11. PW 3 testified that his grandfather and father of the deceased were brothers, and that he knew the applicant to be son of the deceased and brother to the respondent.  When cross-examined, this is what he stated-

“I know Kikuyu marriage customs.  There is ceremony and payment of dowry.  I know about “ngurario” and “ruracio”.  When Githua married I was about 11 years old.  I do not know what transpired.”

The applicant claimed that his mother married the deceased under Kikuyu customary law.  The marriage was not proved.  The known customs signifying marriage were known to the applicant.  He did not show that they were performed between the deceased and his mother.
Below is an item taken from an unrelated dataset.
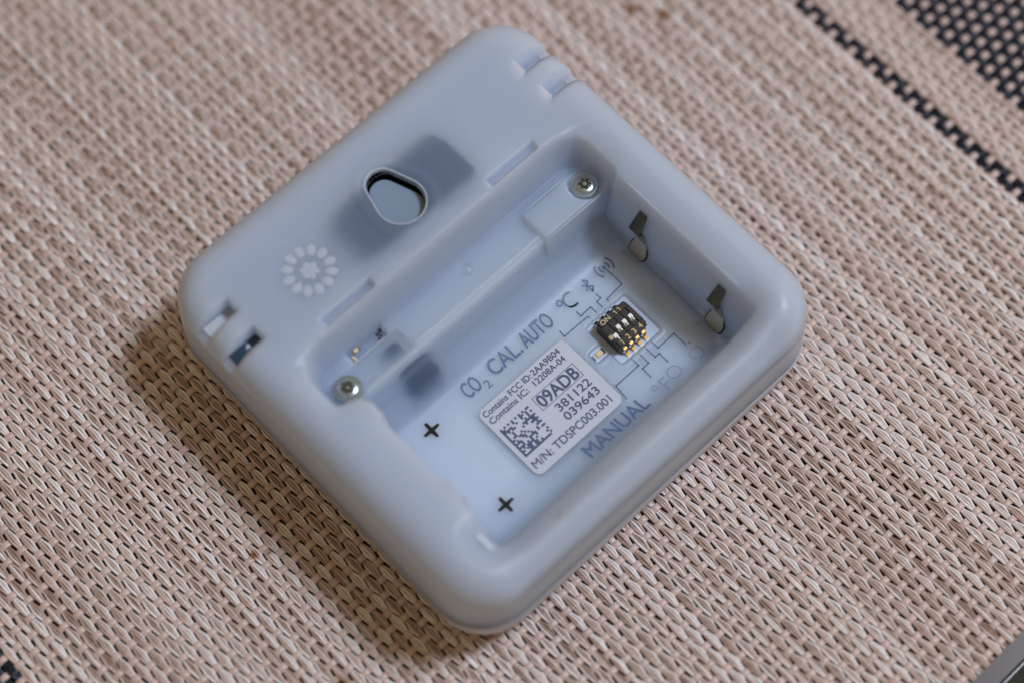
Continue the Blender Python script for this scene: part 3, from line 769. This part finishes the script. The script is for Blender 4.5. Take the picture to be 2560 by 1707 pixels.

12. I find that there was no material evidence to show that he (the applicant) was the son of the deceased.  There was no material evidence to show that his mother constituted the second house of the deceased.

13. In conclusion, I do not find merit in the applicant’s application for revocation.  I dismiss it with costs.

DATED and SIGNED at NAIROBI this 6TH day of MARCH 2018.

A.O. MUCHELULE

JUDGE

DATED and DELIVERED at NAIROBI this 7TH day of MARCH 2018.